Exercise aim: Go through the records below from the first line and print each one exactly, stopping after the line that contains "board('kick_board', st, M['stair'], 7.70, 7.872, 6.79, 6.82, GZ". Do not print pictures or anything past that line.
····················
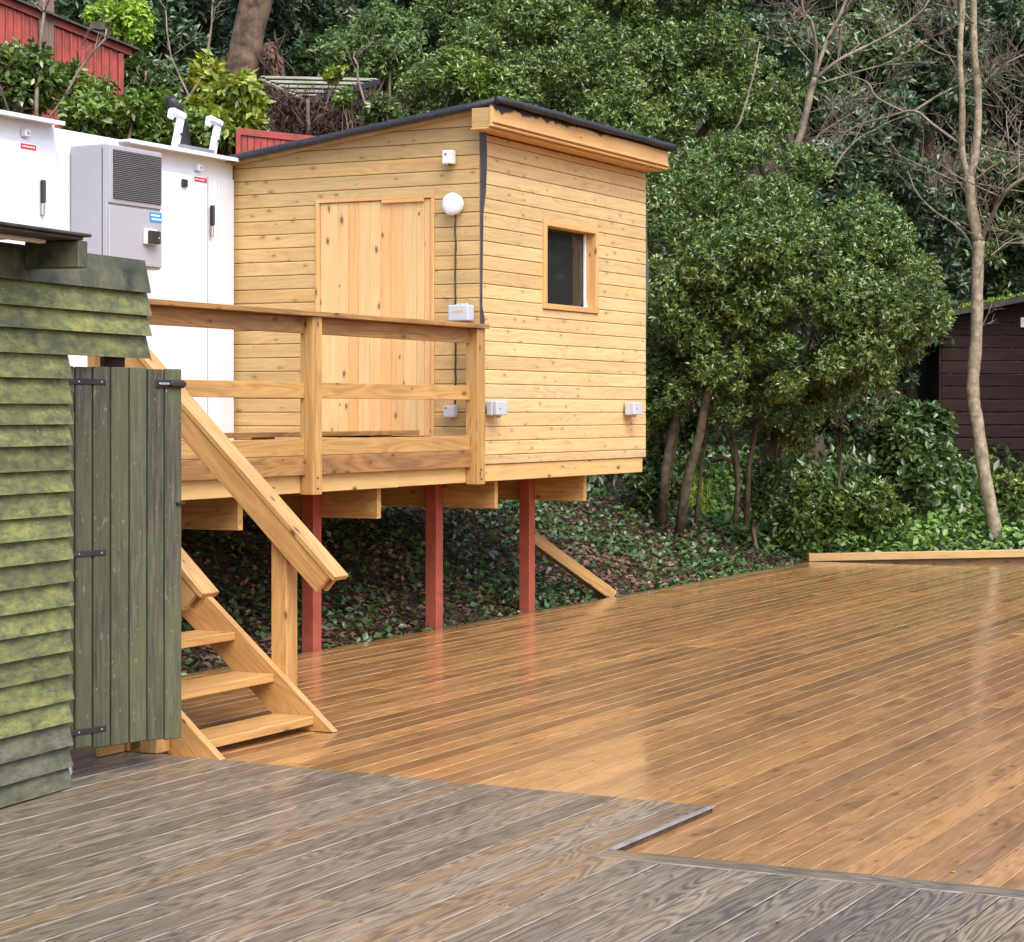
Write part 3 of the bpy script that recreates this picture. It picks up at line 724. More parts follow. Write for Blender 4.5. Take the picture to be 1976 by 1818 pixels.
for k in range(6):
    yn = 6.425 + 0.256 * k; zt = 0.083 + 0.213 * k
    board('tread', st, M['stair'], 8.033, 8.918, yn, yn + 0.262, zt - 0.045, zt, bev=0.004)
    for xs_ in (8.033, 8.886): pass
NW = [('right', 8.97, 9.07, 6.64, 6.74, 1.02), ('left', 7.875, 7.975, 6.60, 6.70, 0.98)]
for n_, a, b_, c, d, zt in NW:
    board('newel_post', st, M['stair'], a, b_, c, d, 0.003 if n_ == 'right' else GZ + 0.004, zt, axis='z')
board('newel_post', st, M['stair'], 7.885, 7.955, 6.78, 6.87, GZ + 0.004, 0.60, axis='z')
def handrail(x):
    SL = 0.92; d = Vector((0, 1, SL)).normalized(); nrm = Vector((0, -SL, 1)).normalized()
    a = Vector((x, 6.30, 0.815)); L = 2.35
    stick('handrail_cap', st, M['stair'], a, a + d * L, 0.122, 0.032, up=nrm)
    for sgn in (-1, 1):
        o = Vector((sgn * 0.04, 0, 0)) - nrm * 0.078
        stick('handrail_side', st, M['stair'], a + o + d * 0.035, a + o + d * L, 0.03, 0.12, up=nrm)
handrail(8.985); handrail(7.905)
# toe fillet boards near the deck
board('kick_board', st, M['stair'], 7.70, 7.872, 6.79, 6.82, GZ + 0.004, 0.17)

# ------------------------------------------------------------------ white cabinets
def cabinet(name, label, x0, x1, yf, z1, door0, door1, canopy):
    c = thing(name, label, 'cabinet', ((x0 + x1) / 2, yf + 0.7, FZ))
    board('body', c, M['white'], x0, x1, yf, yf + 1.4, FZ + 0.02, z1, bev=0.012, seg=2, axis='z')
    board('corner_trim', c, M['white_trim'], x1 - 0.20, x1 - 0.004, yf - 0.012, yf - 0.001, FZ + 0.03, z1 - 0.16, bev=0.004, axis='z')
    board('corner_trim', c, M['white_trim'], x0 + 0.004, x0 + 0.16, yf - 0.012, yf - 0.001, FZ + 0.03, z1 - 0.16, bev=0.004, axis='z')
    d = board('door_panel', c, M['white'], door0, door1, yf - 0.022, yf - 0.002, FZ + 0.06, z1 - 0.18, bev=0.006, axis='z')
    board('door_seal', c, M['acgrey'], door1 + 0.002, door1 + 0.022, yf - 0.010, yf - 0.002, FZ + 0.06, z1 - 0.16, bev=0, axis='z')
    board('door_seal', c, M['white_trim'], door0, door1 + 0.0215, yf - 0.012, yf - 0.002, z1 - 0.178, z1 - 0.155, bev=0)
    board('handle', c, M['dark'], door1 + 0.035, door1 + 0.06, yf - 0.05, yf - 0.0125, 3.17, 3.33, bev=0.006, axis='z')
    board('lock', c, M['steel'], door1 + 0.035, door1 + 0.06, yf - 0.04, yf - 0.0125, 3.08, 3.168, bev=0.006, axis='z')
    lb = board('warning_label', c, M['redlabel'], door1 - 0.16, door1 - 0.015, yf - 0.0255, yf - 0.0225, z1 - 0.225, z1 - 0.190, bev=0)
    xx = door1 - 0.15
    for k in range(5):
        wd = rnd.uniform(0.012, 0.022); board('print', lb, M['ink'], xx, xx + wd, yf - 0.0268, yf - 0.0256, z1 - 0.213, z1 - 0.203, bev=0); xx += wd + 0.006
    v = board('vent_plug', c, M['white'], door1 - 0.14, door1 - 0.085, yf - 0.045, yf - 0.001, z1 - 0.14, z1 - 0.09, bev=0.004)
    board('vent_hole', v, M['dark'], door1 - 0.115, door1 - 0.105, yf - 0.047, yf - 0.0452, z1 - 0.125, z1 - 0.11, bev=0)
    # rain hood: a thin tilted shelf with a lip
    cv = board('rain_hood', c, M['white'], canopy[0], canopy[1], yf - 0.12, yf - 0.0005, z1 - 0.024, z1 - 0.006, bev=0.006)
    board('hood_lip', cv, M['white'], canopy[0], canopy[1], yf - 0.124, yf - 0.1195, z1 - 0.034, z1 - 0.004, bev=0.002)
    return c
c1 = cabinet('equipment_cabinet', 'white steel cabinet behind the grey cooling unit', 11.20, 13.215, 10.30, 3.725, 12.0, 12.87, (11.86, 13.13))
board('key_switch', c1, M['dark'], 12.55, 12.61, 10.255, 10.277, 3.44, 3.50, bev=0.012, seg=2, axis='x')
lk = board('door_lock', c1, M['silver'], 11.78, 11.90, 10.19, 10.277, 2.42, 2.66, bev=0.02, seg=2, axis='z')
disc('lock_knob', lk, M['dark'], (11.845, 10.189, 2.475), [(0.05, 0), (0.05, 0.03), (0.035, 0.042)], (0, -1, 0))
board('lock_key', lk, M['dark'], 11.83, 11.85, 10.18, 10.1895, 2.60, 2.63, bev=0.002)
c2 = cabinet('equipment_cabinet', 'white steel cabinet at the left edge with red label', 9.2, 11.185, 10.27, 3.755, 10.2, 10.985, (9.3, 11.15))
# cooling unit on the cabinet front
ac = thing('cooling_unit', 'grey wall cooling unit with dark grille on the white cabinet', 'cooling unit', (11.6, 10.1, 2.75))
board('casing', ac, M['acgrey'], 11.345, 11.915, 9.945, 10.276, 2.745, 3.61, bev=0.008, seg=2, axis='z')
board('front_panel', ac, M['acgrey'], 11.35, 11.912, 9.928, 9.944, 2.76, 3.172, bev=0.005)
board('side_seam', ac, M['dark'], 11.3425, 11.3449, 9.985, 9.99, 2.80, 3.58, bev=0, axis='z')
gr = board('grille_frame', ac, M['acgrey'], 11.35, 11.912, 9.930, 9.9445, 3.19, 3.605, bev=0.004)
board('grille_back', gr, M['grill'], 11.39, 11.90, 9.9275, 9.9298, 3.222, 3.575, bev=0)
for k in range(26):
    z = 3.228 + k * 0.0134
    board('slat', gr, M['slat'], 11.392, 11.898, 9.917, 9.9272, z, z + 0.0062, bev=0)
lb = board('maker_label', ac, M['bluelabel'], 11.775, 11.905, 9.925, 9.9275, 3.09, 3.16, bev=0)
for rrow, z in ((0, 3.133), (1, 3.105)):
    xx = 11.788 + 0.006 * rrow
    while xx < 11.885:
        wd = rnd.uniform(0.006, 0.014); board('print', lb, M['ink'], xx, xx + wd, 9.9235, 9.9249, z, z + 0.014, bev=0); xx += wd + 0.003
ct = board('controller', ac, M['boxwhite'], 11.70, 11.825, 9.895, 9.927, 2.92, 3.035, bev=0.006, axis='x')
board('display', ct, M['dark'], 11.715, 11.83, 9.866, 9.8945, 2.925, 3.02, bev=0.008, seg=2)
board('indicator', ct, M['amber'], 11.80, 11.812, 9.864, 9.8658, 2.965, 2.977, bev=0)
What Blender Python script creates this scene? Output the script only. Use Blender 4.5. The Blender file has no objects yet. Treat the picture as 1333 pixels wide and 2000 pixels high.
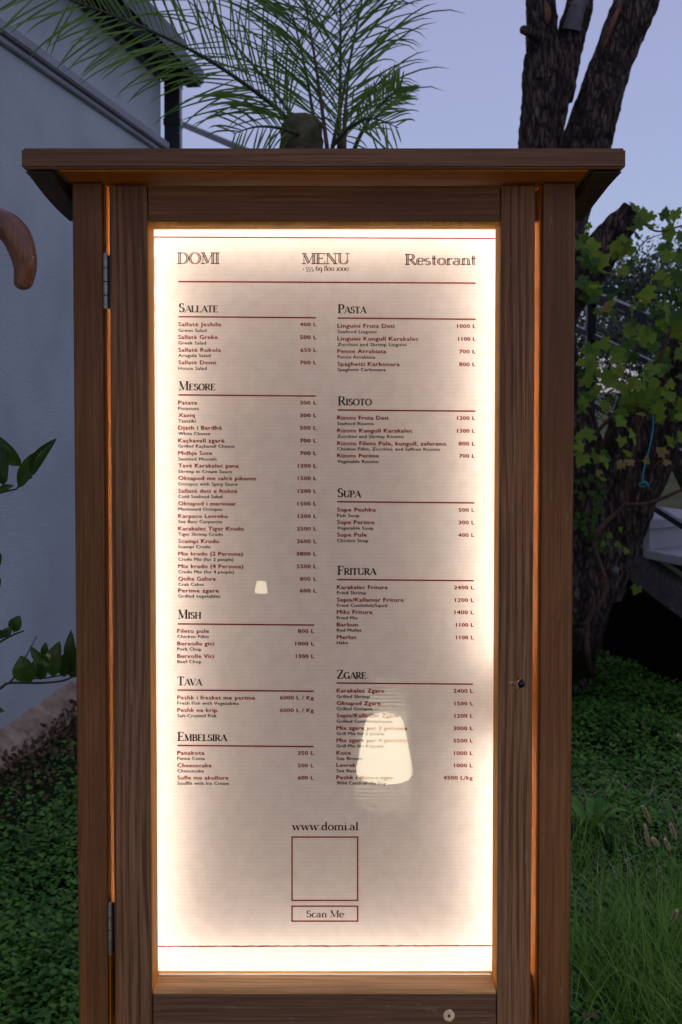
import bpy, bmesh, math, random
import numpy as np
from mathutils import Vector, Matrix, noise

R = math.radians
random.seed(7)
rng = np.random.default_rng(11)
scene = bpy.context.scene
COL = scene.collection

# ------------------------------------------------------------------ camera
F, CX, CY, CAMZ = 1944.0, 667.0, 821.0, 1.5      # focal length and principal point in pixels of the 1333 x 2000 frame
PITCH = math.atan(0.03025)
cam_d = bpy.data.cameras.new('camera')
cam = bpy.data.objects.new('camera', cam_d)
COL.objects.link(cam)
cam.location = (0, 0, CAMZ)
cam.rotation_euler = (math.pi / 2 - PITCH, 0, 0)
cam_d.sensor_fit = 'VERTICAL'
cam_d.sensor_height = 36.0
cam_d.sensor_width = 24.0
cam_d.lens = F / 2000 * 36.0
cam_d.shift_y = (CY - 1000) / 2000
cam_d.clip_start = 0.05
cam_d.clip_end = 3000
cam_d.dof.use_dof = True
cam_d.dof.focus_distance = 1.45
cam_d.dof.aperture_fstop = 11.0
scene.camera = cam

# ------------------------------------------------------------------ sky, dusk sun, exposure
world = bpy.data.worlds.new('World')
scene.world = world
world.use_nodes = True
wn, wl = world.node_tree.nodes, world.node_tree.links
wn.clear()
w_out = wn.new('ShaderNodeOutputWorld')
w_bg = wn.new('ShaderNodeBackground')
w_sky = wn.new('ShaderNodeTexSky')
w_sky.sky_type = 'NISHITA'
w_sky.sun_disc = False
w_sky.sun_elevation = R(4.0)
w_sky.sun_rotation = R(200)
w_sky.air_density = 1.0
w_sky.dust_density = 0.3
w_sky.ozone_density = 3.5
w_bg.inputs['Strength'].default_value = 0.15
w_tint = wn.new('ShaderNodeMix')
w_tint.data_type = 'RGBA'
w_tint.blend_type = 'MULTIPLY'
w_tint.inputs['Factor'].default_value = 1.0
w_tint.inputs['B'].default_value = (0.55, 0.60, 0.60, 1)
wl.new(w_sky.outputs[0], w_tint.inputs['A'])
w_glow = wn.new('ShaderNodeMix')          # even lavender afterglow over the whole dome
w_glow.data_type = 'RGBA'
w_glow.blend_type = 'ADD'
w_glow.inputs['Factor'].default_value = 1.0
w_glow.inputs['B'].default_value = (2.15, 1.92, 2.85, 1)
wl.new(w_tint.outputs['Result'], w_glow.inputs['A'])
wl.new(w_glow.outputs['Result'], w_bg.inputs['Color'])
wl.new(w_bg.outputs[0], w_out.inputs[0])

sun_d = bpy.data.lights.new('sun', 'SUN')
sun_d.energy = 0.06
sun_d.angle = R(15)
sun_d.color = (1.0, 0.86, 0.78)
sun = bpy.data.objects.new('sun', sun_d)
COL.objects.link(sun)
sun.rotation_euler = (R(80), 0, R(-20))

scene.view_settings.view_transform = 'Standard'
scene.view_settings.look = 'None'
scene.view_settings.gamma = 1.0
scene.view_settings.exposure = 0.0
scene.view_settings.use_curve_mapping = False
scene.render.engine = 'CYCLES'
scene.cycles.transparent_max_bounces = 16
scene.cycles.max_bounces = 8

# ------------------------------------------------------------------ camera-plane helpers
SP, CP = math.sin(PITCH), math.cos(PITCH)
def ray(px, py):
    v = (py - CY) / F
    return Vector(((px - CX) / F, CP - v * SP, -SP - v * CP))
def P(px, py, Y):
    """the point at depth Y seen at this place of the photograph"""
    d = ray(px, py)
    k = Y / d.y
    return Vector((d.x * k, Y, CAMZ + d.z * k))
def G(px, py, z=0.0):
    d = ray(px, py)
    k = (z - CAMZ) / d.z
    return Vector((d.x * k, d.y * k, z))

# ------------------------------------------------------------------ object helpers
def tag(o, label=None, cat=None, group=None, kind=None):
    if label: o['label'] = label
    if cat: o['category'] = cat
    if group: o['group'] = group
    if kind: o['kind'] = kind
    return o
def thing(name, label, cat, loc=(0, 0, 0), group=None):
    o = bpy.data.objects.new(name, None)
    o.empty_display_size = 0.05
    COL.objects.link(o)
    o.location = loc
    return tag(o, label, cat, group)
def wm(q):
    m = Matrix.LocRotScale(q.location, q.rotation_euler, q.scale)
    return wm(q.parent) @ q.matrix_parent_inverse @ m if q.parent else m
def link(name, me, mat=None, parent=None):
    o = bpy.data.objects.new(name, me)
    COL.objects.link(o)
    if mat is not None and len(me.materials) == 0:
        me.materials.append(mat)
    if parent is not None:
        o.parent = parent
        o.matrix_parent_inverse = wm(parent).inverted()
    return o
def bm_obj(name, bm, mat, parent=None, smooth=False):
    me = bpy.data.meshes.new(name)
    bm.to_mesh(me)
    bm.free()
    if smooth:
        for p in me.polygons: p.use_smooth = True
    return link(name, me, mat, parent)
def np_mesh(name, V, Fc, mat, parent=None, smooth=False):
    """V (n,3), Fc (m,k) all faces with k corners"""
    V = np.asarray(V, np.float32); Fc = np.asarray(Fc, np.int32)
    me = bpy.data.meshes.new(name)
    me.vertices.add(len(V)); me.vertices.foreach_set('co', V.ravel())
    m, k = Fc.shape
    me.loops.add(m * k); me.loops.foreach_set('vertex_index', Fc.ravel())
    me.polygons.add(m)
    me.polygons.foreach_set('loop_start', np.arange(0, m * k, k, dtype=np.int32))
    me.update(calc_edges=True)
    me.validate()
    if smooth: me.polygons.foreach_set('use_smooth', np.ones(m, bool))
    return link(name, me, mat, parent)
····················
Solution below:
Write part 3 of the bpy script that recreates this picture. It picks up at line 724. More parts follow. Write for Blender 4.5. Take the picture to be 1976 by 1818 pixels.
for k in range(6):
    yn = 6.425 + 0.256 * k; zt = 0.083 + 0.213 * k
    board('tread', st, M['stair'], 8.033, 8.918, yn, yn + 0.262, zt - 0.045, zt, bev=0.004)
    for xs_ in (8.033, 8.886): pass
NW = [('right', 8.97, 9.07, 6.64, 6.74, 1.02), ('left', 7.875, 7.975, 6.60, 6.70, 0.98)]
for n_, a, b_, c, d, zt in NW:
    board('newel_post', st, M['stair'], a, b_, c, d, 0.003 if n_ == 'right' else GZ + 0.004, zt, axis='z')
board('newel_post', st, M['stair'], 7.885, 7.955, 6.78, 6.87, GZ + 0.004, 0.60, axis='z')
def handrail(x):
    SL = 0.92; d = Vector((0, 1, SL)).normalized(); nrm = Vector((0, -SL, 1)).normalized()
    a = Vector((x, 6.30, 0.815)); L = 2.35
    stick('handrail_cap', st, M['stair'], a, a + d * L, 0.122, 0.032, up=nrm)
    for sgn in (-1, 1):
        o = Vector((sgn * 0.04, 0, 0)) - nrm * 0.078
        stick('handrail_side', st, M['stair'], a + o + d * 0.035, a + o + d * L, 0.03, 0.12, up=nrm)
handrail(8.985); handrail(7.905)
# toe fillet boards near the deck
board('kick_board', st, M['stair'], 7.70, 7.872, 6.79, 6.82, GZ + 0.004, 0.17)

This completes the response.